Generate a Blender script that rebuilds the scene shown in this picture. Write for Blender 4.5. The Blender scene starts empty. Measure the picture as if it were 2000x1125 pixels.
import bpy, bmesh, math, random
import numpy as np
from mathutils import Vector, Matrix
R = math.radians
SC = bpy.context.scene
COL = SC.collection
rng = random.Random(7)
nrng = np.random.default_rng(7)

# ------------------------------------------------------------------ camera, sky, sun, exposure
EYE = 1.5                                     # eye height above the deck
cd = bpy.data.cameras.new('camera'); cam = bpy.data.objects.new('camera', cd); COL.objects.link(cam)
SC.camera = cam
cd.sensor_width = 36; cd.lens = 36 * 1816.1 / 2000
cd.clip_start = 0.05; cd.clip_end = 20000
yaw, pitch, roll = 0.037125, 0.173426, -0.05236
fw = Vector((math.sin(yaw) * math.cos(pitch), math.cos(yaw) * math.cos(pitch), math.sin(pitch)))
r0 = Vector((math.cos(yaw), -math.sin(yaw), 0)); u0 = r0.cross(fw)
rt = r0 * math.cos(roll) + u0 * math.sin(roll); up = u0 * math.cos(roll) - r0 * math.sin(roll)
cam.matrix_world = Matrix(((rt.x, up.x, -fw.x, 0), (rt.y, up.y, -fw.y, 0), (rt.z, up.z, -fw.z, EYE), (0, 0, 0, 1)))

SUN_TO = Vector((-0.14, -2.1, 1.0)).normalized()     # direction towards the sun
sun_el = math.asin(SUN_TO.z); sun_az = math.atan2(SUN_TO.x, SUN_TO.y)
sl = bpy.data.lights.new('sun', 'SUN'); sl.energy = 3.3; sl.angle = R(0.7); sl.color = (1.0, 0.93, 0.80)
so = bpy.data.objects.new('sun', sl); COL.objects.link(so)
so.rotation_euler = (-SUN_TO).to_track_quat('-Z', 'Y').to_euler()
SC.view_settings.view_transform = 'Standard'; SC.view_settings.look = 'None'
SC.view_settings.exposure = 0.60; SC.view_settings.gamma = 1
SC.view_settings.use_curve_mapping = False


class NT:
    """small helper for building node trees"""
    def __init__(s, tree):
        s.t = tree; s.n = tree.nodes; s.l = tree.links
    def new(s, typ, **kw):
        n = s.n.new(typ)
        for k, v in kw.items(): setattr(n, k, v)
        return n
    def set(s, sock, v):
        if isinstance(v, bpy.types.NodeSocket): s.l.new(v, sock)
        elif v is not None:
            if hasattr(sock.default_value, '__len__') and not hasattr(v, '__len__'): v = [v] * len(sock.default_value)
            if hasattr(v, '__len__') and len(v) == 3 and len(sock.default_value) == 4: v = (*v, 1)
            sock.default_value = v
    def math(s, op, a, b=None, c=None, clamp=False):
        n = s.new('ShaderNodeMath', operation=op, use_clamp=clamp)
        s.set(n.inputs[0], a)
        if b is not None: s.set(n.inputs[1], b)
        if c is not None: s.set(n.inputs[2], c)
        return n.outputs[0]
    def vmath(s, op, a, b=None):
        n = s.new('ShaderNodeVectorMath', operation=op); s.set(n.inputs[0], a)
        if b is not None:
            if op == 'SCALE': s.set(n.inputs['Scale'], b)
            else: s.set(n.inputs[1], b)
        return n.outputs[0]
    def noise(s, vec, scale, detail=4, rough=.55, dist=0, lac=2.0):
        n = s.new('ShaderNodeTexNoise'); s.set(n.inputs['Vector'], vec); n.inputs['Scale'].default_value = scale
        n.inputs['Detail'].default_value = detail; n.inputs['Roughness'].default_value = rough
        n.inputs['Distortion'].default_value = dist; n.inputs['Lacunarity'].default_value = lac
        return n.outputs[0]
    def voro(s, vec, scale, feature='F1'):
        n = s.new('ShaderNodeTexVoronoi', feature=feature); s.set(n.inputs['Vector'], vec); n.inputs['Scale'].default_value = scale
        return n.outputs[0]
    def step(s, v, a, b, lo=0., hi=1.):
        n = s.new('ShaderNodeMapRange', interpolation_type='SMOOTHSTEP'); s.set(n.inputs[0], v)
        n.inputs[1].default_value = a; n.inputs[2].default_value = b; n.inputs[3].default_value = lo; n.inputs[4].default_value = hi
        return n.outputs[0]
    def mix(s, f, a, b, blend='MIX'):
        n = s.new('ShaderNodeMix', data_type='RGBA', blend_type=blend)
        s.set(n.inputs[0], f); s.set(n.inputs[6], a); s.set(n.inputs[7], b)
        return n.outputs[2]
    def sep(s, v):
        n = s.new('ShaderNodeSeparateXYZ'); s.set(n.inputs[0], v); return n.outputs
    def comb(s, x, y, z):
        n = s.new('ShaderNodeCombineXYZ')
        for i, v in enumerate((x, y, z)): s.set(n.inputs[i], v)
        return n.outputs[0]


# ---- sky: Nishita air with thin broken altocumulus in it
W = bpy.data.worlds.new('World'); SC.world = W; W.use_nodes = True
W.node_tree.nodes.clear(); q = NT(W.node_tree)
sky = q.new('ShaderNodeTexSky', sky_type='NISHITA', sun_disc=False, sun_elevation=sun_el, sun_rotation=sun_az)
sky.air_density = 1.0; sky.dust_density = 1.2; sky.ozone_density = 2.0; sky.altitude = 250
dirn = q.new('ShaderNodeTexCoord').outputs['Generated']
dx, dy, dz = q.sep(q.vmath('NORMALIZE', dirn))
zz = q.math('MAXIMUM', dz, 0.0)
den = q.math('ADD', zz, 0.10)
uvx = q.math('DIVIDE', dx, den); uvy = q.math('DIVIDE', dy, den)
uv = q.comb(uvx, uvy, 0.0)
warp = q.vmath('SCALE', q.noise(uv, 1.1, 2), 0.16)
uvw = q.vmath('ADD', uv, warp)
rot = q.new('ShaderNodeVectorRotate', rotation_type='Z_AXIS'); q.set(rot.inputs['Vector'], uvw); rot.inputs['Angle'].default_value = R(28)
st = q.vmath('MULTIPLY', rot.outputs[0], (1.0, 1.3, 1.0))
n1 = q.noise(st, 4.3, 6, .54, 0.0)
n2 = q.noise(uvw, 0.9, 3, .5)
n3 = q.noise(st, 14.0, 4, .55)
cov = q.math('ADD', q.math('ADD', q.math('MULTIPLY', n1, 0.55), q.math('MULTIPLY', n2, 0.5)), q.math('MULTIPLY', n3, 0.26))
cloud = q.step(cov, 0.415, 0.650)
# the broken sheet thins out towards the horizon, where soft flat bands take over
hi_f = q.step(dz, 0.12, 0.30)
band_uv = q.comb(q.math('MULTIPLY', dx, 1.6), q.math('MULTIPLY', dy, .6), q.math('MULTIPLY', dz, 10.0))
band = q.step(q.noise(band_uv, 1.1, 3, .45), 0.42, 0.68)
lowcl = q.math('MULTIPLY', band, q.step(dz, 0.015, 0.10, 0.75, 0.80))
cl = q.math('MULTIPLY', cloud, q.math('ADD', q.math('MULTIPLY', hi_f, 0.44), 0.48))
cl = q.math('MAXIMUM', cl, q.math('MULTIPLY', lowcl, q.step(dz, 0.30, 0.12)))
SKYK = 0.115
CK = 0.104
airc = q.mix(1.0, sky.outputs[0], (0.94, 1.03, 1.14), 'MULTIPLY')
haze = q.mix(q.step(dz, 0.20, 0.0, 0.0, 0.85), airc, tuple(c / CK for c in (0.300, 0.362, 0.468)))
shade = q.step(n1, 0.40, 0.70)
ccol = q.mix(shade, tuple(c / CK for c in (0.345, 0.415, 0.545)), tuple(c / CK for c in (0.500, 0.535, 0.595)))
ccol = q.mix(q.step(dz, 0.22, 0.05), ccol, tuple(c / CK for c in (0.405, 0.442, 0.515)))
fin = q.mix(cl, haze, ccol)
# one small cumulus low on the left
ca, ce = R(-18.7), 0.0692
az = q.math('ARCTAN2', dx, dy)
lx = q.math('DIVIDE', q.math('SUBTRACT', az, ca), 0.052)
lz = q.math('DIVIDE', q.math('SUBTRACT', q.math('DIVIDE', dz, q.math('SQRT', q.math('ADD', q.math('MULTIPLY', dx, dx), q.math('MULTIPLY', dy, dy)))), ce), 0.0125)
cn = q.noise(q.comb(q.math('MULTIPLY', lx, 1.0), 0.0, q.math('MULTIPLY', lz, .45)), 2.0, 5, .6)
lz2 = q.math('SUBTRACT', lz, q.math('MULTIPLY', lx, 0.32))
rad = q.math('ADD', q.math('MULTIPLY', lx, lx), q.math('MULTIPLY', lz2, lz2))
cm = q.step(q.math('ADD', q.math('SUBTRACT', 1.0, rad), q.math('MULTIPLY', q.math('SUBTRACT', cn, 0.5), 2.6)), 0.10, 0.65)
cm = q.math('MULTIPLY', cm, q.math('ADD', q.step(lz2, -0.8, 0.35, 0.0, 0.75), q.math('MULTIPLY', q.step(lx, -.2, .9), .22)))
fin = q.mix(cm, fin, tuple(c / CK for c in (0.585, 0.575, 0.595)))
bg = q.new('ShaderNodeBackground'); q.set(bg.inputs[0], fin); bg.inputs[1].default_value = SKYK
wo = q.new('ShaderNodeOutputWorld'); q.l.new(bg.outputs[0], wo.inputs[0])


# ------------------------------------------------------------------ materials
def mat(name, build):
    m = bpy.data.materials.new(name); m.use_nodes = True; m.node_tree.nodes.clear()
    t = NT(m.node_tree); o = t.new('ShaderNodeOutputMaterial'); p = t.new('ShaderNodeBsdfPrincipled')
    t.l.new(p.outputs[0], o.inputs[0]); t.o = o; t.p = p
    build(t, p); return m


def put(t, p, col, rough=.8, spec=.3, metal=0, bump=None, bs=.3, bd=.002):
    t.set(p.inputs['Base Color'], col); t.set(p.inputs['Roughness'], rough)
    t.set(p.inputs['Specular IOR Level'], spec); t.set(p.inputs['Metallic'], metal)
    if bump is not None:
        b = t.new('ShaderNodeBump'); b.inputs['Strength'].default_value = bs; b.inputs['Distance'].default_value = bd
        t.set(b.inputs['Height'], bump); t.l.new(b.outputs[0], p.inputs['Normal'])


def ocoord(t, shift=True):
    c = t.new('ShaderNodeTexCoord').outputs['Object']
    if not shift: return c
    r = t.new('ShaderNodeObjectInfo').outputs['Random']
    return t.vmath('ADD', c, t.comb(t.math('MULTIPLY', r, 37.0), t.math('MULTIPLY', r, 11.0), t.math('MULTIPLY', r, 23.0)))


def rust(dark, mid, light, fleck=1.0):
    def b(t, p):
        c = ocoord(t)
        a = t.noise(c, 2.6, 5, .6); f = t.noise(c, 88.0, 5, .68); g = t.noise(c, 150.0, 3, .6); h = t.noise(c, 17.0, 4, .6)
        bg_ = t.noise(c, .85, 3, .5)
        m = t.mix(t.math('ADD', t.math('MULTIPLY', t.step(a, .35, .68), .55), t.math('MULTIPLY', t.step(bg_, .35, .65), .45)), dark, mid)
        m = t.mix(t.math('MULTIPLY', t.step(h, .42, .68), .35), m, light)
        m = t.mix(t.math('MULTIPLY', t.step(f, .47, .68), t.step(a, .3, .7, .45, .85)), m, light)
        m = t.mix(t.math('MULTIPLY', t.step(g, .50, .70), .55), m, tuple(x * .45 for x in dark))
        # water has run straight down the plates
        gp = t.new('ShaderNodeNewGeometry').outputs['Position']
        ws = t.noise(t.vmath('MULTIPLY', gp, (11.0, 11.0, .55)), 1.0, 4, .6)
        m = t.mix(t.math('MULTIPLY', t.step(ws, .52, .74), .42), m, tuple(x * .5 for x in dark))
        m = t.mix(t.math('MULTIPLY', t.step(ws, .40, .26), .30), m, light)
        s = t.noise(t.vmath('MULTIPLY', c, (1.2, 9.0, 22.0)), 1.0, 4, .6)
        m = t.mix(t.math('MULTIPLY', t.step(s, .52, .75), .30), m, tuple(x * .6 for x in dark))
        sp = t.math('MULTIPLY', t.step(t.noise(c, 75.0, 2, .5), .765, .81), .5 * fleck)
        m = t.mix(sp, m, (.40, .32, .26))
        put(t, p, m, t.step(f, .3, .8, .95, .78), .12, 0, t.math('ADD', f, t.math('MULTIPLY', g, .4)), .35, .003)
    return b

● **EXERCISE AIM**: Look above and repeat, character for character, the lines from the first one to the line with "nrng = np.random.default_rng(7)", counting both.

● **WRITTEN SOLUTION**:
Generate a Blender script that rebuilds the scene shown in this picture. Write for Blender 4.5. The Blender scene starts empty. Measure the picture as if it were 2000x1125 pixels.
import bpy, bmesh, math, random
import numpy as np
from mathutils import Vector, Matrix
R = math.radians
SC = bpy.context.scene
COL = SC.collection
rng = random.Random(7)
nrng = np.random.default_rng(7)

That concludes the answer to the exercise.